● Exercise details: Quote the listing below in its entirety.

● Supplied data:

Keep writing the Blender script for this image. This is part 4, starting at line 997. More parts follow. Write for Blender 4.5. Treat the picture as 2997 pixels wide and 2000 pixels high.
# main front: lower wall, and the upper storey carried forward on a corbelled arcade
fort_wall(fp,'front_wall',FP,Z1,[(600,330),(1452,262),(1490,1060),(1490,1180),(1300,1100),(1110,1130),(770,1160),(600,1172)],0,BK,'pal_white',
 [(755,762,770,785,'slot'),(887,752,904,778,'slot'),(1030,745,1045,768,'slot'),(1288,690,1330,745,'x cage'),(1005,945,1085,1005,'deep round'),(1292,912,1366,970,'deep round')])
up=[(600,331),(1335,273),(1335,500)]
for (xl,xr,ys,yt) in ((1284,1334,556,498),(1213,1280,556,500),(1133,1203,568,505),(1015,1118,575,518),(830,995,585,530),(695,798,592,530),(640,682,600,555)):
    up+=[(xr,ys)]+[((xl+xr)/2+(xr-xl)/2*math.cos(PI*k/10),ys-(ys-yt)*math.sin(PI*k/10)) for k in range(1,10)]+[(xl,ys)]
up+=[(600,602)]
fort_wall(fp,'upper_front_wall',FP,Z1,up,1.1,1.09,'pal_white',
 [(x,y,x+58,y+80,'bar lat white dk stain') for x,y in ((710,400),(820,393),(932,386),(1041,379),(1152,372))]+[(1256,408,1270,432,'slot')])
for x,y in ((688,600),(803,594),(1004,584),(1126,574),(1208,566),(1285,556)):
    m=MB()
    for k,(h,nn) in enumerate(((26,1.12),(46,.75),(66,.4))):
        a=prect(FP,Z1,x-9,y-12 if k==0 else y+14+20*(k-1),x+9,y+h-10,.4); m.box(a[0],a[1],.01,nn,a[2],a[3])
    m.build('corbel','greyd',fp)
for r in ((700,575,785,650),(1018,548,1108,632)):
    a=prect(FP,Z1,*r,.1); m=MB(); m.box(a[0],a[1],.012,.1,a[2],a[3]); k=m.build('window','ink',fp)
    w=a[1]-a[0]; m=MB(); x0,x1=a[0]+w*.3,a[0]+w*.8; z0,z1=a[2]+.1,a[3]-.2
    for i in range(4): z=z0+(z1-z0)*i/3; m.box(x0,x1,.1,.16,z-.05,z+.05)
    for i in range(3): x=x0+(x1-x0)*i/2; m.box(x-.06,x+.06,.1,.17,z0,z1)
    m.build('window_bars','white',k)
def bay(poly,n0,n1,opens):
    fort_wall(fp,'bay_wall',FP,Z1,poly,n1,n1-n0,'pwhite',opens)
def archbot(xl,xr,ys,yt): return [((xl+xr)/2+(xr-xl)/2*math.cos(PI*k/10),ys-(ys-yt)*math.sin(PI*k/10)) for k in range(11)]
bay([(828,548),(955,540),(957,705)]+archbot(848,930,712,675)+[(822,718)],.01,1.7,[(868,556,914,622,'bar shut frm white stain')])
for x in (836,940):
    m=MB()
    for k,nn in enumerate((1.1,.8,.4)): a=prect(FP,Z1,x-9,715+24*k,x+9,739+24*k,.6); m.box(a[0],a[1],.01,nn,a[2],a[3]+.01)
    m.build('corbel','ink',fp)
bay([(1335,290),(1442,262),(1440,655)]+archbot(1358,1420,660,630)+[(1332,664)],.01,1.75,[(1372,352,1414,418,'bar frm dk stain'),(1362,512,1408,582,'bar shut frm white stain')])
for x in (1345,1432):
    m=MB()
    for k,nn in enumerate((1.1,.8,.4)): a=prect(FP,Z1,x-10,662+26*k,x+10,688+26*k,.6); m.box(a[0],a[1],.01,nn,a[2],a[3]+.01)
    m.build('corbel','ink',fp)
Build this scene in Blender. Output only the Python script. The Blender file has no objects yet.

● Output below:
Keep writing the Blender script for this image. This is part 4, starting at line 997. More parts follow. Write for Blender 4.5. Treat the picture as 2997 pixels wide and 2000 pixels high.
# main front: lower wall, and the upper storey carried forward on a corbelled arcade
fort_wall(fp,'front_wall',FP,Z1,[(600,330),(1452,262),(1490,1060),(1490,1180),(1300,1100),(1110,1130),(770,1160),(600,1172)],0,BK,'pal_white',
 [(755,762,770,785,'slot'),(887,752,904,778,'slot'),(1030,745,1045,768,'slot'),(1288,690,1330,745,'x cage'),(1005,945,1085,1005,'deep round'),(1292,912,1366,970,'deep round')])
up=[(600,331),(1335,273),(1335,500)]
for (xl,xr,ys,yt) in ((1284,1334,556,498),(1213,1280,556,500),(1133,1203,568,505),(1015,1118,575,518),(830,995,585,530),(695,798,592,530),(640,682,600,555)):
    up+=[(xr,ys)]+[((xl+xr)/2+(xr-xl)/2*math.cos(PI*k/10),ys-(ys-yt)*math.sin(PI*k/10)) for k in range(1,10)]+[(xl,ys)]
up+=[(600,602)]
fort_wall(fp,'upper_front_wall',FP,Z1,up,1.1,1.09,'pal_white',
 [(x,y,x+58,y+80,'bar lat white dk stain') for x,y in ((710,400),(820,393),(932,386),(1041,379),(1152,372))]+[(1256,408,1270,432,'slot')])
for x,y in ((688,600),(803,594),(1004,584),(1126,574),(1208,566),(1285,556)):
    m=MB()
    for k,(h,nn) in enumerate(((26,1.12),(46,.75),(66,.4))):
        a=prect(FP,Z1,x-9,y-12 if k==0 else y+14+20*(k-1),x+9,y+h-10,.4); m.box(a[0],a[1],.01,nn,a[2],a[3])
    m.build('corbel','greyd',fp)
for r in ((700,575,785,650),(1018,548,1108,632)):
    a=prect(FP,Z1,*r,.1); m=MB(); m.box(a[0],a[1],.012,.1,a[2],a[3]); k=m.build('window','ink',fp)
    w=a[1]-a[0]; m=MB(); x0,x1=a[0]+w*.3,a[0]+w*.8; z0,z1=a[2]+.1,a[3]-.2
    for i in range(4): z=z0+(z1-z0)*i/3; m.box(x0,x1,.1,.16,z-.05,z+.05)
    for i in range(3): x=x0+(x1-x0)*i/2; m.box(x-.06,x+.06,.1,.17,z0,z1)
    m.build('window_bars','white',k)
def bay(poly,n0,n1,opens):
    fort_wall(fp,'bay_wall',FP,Z1,poly,n1,n1-n0,'pwhite',opens)
def archbot(xl,xr,ys,yt): return [((xl+xr)/2+(xr-xl)/2*math.cos(PI*k/10),ys-(ys-yt)*math.sin(PI*k/10)) for k in range(11)]
bay([(828,548),(955,540),(957,705)]+archbot(848,930,712,675)+[(822,718)],.01,1.7,[(868,556,914,622,'bar shut frm white stain')])
for x in (836,940):
    m=MB()
    for k,nn in enumerate((1.1,.8,.4)): a=prect(FP,Z1,x-9,715+24*k,x+9,739+24*k,.6); m.box(a[0],a[1],.01,nn,a[2],a[3]+.01)
    m.build('corbel','ink',fp)
bay([(1335,290),(1442,262),(1440,655)]+archbot(1358,1420,660,630)+[(1332,664)],.01,1.75,[(1372,352,1414,418,'bar frm dk stain'),(1362,512,1408,582,'bar shut frm white stain')])
for x in (1345,1432):
    m=MB()
    for k,nn in enumerate((1.1,.8,.4)): a=prect(FP,Z1,x-10,662+26*k,x+10,688+26*k,.6); m.box(a[0],a[1],.01,nn,a[2],a[3]+.01)
    m.build('corbel','ink',fp)
Build this scene in Blender. Output only the Python script. The Blender file has no objects yet.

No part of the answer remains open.